"Hayat bir kutu çikolatadır, içinden ne çıkacağını bilemezsin" der Foorest Gump adlı filmde. Sözlük tanımlarındansa bu bir kutu çikolata imgesi bana daha yakın gelmiştir her zaman. Bazen acı bazen tatlı çikolatalar denk gelir, bazıları bozulmuş bile olabilir.

Bizler insan olarak kapalı kutuları hep ilgi çekici bulmuşuzdur. Ama içinden hiç de kötü bir şey çıkmasını istemeyiz. Yani ne çıkacağını bilmesek de içinde mutlaka hep güzel şeyler olmalı fikri vardır beynimizde. Hayattan da genel olarak beklentimiz bu yönde. Yataktan kalktığımızda günümüzün güzel geçmesini, doğum günü mesajlarında hep yüzlerin gülmesini dileriz. Yani hayatın getirdiklerine teslim olmak yerine hep bir müdahale içerisindeyiz. Teslim olmak deyince her şeyi bırakmak değil, aksine neler olduğunu anlayıp olaylara uyumlanmak anlatmak istediğim. Zor bir gün geçirirken durup zor olduğunu düşünmek yerine yapman gerekeni yapıp yoluna devam etmek mesela. Çok eğlendiğin bir anı sürekli yaratmaya çalışmak yerine olup bitmesine izin vermek ve oraya dönüp dönüp içinde hapsolmamak, yeni anlara alan açmak.

Hayatın getirdiklerine teslim olamadığımız için olsa gerek sürekli bir ızdırap hissederiz. Olduğumuz yerden farklı yerde olmak, farklı vücut ölçülerinde olmak, bizde olmayıp başkasında ne varsa ona sahip olmanın peşindeyiz. Teslim olduğumuz tek şeyse sosyal medyadır. Kimin ne yaptığıyla ilgilenmekten kendi hayatımızı kaçırdığımızın farkında değiliz.

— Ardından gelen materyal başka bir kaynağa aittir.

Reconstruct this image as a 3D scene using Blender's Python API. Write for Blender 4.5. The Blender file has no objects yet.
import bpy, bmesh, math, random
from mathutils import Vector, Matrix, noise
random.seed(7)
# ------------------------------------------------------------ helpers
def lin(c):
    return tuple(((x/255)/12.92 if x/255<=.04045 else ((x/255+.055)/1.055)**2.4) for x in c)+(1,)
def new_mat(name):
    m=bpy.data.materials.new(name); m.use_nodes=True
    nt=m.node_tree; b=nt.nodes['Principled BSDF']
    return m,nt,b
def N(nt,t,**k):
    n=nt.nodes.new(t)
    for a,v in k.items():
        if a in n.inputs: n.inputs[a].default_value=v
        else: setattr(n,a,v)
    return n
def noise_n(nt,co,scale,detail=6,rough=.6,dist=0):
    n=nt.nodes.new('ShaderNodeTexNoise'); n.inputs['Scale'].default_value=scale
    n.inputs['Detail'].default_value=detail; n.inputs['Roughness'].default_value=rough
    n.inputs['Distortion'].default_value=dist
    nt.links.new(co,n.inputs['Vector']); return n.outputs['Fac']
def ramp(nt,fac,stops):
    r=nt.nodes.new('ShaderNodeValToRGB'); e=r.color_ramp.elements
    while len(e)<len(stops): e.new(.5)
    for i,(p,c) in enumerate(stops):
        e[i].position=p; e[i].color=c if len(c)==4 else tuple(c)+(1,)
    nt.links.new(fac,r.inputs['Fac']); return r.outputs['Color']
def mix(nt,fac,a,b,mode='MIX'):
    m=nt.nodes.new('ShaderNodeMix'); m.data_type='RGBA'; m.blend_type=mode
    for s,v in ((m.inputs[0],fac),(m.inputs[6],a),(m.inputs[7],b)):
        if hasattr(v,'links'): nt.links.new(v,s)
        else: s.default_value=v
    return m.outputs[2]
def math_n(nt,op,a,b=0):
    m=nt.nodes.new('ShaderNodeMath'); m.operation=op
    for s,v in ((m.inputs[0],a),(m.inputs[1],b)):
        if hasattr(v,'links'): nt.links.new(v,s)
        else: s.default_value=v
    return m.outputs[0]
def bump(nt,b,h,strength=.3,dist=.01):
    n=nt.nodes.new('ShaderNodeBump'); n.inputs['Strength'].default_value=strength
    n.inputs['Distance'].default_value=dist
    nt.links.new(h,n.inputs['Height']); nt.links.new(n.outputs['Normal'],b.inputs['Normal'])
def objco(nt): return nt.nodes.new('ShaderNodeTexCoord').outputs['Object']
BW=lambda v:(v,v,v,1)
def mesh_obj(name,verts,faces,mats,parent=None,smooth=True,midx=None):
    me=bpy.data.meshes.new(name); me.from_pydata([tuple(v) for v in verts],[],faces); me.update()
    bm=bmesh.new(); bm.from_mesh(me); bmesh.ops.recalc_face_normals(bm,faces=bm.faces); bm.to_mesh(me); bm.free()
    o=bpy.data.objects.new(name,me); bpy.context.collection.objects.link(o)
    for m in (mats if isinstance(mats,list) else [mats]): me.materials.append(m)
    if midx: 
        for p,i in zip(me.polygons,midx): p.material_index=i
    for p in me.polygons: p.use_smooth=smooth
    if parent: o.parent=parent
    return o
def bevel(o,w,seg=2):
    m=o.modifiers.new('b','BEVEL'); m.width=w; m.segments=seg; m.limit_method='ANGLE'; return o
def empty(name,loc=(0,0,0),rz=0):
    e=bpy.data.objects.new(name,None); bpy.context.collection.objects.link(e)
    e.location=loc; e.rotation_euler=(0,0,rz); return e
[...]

Peki o zaman hayat nedir? Dünyada geçirdiğimiz zaman mı? Yoksa içini deneyimlerle doldurabileceğimiz anılar mı? Nefes aldığımız her an mı? Ertelediklerimiz mi, yoksa tümüyle yaşadığımız her şey mi?

Hayata bir bütün olarak baktığımızda yaşadığımız her şeyin bir parçamız olduğunu görmek uzun zamanımızı alabilir. Bence hayat işte bu bütünün içinde eriyebilmek. Karşımıza çıkan her durumun sonuçlarını çekip çevirebilmek ya da çevirememek. Üzüldüğün zamanın geçmesini beklemek yerine neler olduğuna bakabilmek. Vücudun verdiği tepkiye, o an aldığın nefese , aklından geçen düsüncelerle yüzleşebilmek. Sevindiğinde nefesine, vücuduna düsüncelerine bakabilmek. Üzülmek, gülmek, konuşmak , bağırmak, ağlamak, sevmek değil bunların hepsi olmak ama bütün bunlarla yoluna devam edebilmek. Tam da bir kutu çikolata kıvamında ama içinden sadece iyi çikolatalar çıkmasını beklemeden. Her şeyiyle kucaklayabildiğimiz , her an bence hayat demek. Ya sence hayat ne demek?